_Exercise_. Copy out, unchanged, every line from the start of the records to the line that contains "return np.asarray(d, float) @ RW.T", and stop there.

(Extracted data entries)
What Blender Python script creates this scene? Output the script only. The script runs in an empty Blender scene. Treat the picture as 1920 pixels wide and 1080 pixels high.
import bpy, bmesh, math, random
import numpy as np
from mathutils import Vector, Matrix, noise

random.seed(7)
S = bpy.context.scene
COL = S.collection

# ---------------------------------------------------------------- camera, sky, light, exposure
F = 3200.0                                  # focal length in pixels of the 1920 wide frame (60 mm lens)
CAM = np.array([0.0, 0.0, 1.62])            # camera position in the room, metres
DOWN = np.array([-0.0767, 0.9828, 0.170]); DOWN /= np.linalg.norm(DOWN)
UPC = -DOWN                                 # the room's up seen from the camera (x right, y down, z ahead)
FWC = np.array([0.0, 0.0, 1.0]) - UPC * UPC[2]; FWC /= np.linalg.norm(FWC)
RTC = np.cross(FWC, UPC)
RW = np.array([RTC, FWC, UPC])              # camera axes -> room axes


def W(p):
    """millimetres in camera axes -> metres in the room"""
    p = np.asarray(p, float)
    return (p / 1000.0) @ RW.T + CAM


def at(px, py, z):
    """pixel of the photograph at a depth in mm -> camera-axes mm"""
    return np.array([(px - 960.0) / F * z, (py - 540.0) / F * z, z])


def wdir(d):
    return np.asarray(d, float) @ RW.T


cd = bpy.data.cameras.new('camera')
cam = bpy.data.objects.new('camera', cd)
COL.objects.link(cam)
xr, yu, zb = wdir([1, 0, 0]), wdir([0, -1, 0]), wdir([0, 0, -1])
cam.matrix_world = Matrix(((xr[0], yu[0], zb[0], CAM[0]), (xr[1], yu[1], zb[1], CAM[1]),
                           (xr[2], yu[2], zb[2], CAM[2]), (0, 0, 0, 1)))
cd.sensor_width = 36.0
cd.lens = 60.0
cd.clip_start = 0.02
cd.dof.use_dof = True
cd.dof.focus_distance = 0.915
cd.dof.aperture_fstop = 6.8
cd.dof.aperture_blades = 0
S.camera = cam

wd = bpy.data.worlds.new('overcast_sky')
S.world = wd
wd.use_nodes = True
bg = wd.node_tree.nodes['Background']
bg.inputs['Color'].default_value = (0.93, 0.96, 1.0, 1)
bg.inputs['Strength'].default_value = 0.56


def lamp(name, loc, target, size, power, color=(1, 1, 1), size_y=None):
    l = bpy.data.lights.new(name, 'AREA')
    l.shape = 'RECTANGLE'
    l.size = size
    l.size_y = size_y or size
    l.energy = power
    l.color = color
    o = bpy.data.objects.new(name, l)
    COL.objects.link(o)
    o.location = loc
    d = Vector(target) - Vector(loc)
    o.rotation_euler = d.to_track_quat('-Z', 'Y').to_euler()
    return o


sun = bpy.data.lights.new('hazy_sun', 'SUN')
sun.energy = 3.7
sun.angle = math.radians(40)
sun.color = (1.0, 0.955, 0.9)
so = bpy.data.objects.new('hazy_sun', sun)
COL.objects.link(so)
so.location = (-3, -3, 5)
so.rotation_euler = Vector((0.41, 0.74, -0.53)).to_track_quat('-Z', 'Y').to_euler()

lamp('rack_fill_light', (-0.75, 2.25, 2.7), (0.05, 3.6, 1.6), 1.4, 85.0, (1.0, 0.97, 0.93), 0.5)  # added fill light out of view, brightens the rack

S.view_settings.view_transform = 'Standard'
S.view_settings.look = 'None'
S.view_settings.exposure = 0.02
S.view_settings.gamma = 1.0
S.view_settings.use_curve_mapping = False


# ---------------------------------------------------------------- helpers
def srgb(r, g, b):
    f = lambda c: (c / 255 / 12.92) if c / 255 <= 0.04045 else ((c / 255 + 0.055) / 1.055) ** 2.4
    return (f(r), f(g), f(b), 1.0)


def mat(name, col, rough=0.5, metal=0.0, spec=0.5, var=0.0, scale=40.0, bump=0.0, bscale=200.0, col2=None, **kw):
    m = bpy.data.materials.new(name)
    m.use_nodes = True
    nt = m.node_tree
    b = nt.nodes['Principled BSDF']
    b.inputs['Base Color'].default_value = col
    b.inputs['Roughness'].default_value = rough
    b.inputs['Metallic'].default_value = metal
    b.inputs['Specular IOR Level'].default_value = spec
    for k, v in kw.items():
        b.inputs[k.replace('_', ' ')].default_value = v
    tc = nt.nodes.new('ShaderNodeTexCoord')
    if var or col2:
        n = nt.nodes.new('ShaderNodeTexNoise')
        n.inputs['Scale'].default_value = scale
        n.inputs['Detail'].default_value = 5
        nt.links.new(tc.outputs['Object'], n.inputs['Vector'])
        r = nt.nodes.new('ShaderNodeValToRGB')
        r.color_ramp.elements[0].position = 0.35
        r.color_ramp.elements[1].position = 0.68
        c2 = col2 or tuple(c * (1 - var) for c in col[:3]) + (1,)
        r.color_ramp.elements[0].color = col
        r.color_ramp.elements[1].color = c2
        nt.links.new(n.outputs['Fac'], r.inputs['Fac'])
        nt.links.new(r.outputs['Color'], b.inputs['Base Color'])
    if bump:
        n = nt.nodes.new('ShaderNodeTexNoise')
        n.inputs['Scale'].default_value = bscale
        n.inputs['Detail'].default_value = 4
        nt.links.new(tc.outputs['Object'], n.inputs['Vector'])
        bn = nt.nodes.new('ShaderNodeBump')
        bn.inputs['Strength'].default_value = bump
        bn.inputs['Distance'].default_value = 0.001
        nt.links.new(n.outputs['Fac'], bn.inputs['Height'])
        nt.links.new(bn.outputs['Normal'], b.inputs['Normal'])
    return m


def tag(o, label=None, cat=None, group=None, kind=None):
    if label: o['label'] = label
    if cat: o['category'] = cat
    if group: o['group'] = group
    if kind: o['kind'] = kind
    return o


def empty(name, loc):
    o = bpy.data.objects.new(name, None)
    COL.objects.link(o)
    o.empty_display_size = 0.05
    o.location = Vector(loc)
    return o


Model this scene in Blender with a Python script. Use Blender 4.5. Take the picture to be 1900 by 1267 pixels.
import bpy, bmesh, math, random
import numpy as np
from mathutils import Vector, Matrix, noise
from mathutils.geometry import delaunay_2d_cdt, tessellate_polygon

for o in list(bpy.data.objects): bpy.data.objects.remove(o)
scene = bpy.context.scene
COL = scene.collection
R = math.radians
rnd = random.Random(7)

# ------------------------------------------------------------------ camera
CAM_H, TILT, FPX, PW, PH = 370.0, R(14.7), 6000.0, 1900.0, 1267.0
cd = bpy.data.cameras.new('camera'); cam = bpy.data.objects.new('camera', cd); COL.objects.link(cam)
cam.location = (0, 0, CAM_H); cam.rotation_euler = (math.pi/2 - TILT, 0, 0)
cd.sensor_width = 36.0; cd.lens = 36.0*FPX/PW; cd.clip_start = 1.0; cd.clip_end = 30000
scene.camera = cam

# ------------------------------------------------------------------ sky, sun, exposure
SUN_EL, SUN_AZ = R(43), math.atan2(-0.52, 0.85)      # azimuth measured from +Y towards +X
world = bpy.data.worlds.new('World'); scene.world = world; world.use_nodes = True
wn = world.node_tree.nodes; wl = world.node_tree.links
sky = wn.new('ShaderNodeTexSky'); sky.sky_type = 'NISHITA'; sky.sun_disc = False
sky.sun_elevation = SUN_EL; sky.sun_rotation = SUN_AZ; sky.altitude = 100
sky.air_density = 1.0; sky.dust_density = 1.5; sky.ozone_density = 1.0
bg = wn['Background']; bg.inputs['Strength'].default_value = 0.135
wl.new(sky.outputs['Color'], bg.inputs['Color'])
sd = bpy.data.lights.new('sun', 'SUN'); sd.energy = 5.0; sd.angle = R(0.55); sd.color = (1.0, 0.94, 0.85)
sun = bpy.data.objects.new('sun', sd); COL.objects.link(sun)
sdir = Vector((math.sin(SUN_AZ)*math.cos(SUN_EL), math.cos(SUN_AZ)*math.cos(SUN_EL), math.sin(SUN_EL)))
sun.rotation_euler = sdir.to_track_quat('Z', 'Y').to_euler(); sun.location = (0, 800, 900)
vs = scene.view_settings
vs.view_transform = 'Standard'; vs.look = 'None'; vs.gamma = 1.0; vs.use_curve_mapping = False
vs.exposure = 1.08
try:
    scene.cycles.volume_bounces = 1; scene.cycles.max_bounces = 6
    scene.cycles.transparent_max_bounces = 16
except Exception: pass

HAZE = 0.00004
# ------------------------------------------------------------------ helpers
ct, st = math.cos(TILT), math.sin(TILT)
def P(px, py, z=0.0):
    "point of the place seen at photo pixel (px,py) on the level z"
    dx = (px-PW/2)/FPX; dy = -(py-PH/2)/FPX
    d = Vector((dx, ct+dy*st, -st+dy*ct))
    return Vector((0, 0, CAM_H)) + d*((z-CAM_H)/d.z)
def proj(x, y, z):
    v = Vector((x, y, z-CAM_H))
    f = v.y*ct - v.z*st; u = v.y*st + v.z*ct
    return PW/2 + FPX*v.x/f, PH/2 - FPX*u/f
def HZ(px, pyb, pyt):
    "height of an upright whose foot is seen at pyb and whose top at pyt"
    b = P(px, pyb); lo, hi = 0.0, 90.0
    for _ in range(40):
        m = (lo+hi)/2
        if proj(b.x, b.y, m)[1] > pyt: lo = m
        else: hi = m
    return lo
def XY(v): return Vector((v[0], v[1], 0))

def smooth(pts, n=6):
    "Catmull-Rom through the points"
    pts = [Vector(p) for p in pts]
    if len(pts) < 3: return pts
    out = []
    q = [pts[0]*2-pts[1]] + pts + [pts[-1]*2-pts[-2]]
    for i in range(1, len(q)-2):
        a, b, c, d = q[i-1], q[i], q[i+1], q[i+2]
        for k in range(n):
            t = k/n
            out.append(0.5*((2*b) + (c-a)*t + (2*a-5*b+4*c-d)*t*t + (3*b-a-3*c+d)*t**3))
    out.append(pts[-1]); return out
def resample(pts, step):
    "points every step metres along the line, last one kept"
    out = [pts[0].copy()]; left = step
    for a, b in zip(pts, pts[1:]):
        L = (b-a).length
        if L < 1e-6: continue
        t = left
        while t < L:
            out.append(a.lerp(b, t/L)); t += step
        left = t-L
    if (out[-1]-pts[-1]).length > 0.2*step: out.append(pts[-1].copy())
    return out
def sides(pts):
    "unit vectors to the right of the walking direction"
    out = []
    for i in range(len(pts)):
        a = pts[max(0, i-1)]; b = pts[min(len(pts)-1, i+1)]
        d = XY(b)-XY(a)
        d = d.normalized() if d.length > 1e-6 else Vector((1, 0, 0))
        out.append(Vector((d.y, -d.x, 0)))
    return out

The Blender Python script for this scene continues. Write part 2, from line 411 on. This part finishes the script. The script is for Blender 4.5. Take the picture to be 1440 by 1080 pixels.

_Correct response_.
What Blender Python script creates this scene? Output the script only. The script runs in an empty Blender scene. Treat the picture as 1920 pixels wide and 1080 pixels high.
import bpy, bmesh, math, random
import numpy as np
from mathutils import Vector, Matrix, noise

random.seed(7)
S = bpy.context.scene
COL = S.collection

# ---------------------------------------------------------------- camera, sky, light, exposure
F = 3200.0                                  # focal length in pixels of the 1920 wide frame (60 mm lens)
CAM = np.array([0.0, 0.0, 1.62])            # camera position in the room, metres
DOWN = np.array([-0.0767, 0.9828, 0.170]); DOWN /= np.linalg.norm(DOWN)
UPC = -DOWN                                 # the room's up seen from the camera (x right, y down, z ahead)
FWC = np.array([0.0, 0.0, 1.0]) - UPC * UPC[2]; FWC /= np.linalg.norm(FWC)
RTC = np.cross(FWC, UPC)
RW = np.array([RTC, FWC, UPC])              # camera axes -> room axes


def W(p):
    """millimetres in camera axes -> metres in the room"""
    p = np.asarray(p, float)
    return (p / 1000.0) @ RW.T + CAM


def at(px, py, z):
    """pixel of the photograph at a depth in mm -> camera-axes mm"""
    return np.array([(px - 960.0) / F * z, (py - 540.0) / F * z, z])


def wdir(d):
    return np.asarray(d, float) @ RW.T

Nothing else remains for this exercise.